His mother reads as a sociopath the likes of Mommy Dearest without the no more wire hangers incident.
But she invoked a different concept of the closet for me in this book….
Ready?
Ollie’s denial of being gay because it’s what his mother wants him to be.
One more time. Lemme rearrange the words and change them up a little. We’ll see if that helps.
His mother wants him to be gay; therefore he feels he must rail against it and simmer away in denial and self-loathing.
Well, if that ain’t a newfangled twist in Romance Land…
Mommy Dearest shapes Ollies world by a successful career of writing a series of books based on a fictional character of the same name. Their lives are so parallel the real Ollie has a hard time knowing what’s real and admitting/owning who he really is.
Which came first, the chicken or the egg? Real Ollie, or fictional Oliver. Who did what? Which memories are true? Which ones belong to fake Oliver?
What is pure fiction versus engineered reality versus authentic reality?

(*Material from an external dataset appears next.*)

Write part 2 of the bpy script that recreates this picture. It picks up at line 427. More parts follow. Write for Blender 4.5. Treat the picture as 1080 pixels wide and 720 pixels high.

How does a person figure out who they are in this world with that kind of Truman Show bullshit?
It doesn’t help that mother’s elitist acolytes are just as indulgent to her whims and so absorbed with keeping their noses firmly planted up her arse they can’t be bothered to know the real Ollie.
Kiss, kiss. A treat, as always, to see you darling.
It also doesn’t help that mother’s books are so popular that nearly everyone Ollie meets seems to know him. Oliver. The fiction one.
And how many times do you have to hear a thing before it becomes your reality?
See?
MIND. BENT.
Tom, the love-interest. I liked him perfectly well and can’t think of a better counter-point to the utterly lost Ollie.
But brew another cuppa tea and have another biscuit becuase Tom’s got a past and secrets, too. Oh yeah, he does.
My only slightly mild grumble is that it felt as though these guys fell into their *thing* way too quickly…a matter of days, to be precise. Then there was so much of the back and forth with the denials, supplication, and miscommunication, then a long stretch of time where they were apart.
Things happen and the truth reshapes during their separation. Time marches on, waits for no man, and all that jazz.
But! I can’t really complain about that a whole lot. There were twists and turns I didn’t see coming that did a fine job of broadening my understanding of how all of theses pieces were coming together.
This was not an easy happliy ever after for these heroes.
And that’s the kind of story that gives me immense satisfaction.
The writing was fluid and sublime with dashes of British humor that crept up with perfect timing, garnering chuckles that felt inappropriate and cleansing at the same time. I’ve got scads of passages highlighted simply becuase they were amusing.
Conclusion: I enjoyed this, far more that I thought going in. A definite win.
This review also posted on GoodReads.